Once again America is tragically reminded how gun violence torments lives, families, communities, and society.
Yesterday, students at Florida State University in Tallahassee were victims of an active shooter on their campus who was one of their own. The gunman killed two and injured six others after entering the student union building on campus around midday.[1] It was a familiar sight we have seen before, streets filled with emergency vehicles, officers staged with rifles, and students and faculty fleeing to safety across grassy lawns.
It’s hard to accept the cold truth: everyday people commit crimes and do bad things. It’s also true that access to a gun creates worse outcomes when a crime is committed with that weapon. Are these the experiences we dream of for ourselves and our children? How many more hours of images of carnage among American children and young adults on their school campuses must we endure before our apathy turns to action? How many more lives must be broken, traumatized, or lost? How many more bullets will it take before America wakes up to the solutions that already exist?
Guns are not the cause of our social malaise, but effective gun policies are one of the many holistic approaches necessary for creating a better tomorrow.
Hope and change are about the whole person interconnected with society and our environmental systems. We cannot assume every problem can be solved with a single solution, but it doesn’t excuse us from making steps toward meaningful action and relief. If life is valuable and violence against humanity is abhorrent, then we should seek to use every tool and resource available to us to protect life, reduce violence, and pursue peace and goodness. Gun violence, incidents, and mass shootings can be prevented and reduced almost immediately when meaningful gun safety policies are implemented. According to one study, nearly 300,000 lives can be saved in the next decade if action is taken today.[2]
We cannot continue down an unsustainable pathway where our peers and children grow up in a time defined by the traumatic impacts of gun violence. It’s irrational not to take action when, by every measure, we can dramatically reduce rates of gun violence with effective policies. Apart from action, our violent existence will continue to take its unseen toll on mental health, physical health, economic well-being, and society.
Guns are not the cause of our social malaise, but effective gun policies are one of the many holistic approaches necessary for creating a better tomorrow. Universal background checks, red flag laws, comprehensive training and permit requirements, and assault weapon bans are just some of the tools available to us today.[3] However, it shouldn’t stop there. We need a universal infusion of social capital for everyone. Investment in education from Pre-K through college, public-funded healthcare, non-discriminatory affordable housing, guaranteed minimum incomes, and reversing the impacts of climate change are just some of the forward-thinking solutions on the table. They promise to alleviate poverty, reduce hardship on individuals and families, decrease substance abuse, prevent mental health conditions, and protect the most vulnerable among us—especially women, children, and the impoverished—from abuse and exploitation.
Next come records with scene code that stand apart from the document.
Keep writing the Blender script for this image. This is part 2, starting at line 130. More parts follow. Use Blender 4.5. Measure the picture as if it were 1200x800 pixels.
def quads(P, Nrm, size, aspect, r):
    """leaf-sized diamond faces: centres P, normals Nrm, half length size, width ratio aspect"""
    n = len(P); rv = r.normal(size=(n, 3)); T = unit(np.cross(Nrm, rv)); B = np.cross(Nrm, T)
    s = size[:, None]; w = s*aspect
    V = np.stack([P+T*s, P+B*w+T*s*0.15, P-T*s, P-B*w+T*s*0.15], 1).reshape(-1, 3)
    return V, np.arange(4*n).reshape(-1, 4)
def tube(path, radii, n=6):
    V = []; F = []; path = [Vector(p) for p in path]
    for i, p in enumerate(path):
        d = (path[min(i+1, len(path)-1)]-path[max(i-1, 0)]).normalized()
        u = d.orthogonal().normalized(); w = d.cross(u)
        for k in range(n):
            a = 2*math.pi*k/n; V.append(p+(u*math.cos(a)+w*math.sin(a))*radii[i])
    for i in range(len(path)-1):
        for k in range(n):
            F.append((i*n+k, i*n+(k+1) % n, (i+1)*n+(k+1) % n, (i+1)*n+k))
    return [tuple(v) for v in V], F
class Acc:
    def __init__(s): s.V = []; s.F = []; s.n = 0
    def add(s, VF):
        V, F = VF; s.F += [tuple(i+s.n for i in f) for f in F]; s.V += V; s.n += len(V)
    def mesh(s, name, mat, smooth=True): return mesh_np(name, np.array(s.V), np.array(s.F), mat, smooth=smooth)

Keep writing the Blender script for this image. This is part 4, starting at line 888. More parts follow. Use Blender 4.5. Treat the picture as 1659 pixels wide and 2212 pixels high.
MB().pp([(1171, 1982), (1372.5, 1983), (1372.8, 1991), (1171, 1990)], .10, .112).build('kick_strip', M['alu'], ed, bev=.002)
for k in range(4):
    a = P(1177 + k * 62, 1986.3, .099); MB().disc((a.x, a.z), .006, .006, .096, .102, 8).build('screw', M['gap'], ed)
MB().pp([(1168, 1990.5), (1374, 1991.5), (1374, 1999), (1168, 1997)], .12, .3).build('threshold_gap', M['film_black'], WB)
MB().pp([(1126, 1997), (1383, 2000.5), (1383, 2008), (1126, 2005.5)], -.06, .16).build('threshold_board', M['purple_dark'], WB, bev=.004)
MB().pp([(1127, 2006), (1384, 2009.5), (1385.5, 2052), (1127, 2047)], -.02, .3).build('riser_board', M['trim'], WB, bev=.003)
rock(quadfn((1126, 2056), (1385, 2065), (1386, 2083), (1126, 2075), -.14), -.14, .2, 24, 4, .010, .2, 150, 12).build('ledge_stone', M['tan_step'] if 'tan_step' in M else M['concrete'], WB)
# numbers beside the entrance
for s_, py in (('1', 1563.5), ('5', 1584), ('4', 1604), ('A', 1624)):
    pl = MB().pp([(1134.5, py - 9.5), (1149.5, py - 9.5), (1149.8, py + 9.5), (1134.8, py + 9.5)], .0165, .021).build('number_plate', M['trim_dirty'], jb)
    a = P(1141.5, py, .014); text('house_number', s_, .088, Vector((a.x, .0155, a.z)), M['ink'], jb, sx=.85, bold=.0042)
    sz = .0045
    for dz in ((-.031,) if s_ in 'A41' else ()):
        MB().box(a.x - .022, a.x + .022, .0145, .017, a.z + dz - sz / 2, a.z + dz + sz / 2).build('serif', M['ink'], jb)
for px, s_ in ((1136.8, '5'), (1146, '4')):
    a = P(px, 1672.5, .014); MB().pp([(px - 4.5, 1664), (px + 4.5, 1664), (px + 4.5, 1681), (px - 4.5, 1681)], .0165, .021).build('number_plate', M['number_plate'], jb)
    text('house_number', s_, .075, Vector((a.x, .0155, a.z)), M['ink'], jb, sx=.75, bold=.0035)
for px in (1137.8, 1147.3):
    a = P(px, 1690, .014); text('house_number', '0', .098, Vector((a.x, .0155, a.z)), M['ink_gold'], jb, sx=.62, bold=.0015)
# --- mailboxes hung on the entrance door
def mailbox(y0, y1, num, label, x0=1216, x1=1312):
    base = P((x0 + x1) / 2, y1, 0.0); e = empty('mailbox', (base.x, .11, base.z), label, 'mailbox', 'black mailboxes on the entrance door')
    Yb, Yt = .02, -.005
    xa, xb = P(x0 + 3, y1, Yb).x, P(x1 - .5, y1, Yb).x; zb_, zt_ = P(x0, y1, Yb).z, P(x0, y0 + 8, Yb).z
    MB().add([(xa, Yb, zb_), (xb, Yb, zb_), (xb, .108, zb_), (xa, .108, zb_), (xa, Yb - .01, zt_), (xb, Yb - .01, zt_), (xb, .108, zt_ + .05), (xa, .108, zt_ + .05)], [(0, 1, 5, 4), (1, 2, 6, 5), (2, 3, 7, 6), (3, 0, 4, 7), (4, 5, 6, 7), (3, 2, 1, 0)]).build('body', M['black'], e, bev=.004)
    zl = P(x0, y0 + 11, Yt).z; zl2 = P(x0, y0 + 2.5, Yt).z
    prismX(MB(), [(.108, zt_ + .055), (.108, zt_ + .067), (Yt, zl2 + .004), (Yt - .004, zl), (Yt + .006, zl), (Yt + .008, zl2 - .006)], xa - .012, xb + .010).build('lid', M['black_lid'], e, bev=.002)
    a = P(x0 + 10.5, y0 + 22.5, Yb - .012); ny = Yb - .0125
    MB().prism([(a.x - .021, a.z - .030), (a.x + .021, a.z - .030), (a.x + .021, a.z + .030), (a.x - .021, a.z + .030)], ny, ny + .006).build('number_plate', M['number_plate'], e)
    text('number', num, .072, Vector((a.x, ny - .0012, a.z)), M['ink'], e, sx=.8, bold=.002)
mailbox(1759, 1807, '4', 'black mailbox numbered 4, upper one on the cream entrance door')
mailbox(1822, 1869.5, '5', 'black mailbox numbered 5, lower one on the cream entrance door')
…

We cannot assume every problem can be solved with a single solution, but it doesn’t excuse us from making steps toward meaningful action and relief.
Furthermore, we need bold ideas to support and empower the human soul. We should reward people and companies when they are active members of community programs from social clubs to service organizations, neighborhood centers, civic committees, activist groups, religious communities, libraries, and community colleges. These are the small but vitally important institutions that uphold society by providing individuals with purpose and meaningful relationships outside of the home and their work. Independent and diverse social institutions are the lifeblood of a thriving and free society.[4] Rather than intimidate, change, dismantle, or replace them to conform to a particular ideology or public agenda, we should support and celebrate the re-localization of independent community institutions where tangible community is fostered and people rediscover their shared humanity.
The well-being of our society is at stake. Addressing the ever-increasing access to guns is an urgent place for us to begin. Hope values holistic thinking because it elevates our perspectives and creates spaces for open dialogue, ideas, and equitable solutions. We must not settle for regressive beliefs about ourselves and each other that further breed apathy and nihilism. This is the time to press into hope, change, and work toward a better tomorrow resolute in our potential for goodness.
[1] https://www.npr.org/2025/04/17/nx-s1-5368177/fsu-shooting-injures-multiple-people
[2] https://everytownresearch.org/rankings/
[3] https://www.perplexity.ai/search/examine-gun-policy-in-the-unit-nPRNudkUQ5ScyPrE4icGXg
[4] For further reading, see Bowling Alone by Robert D. Putnam (2000, 2020).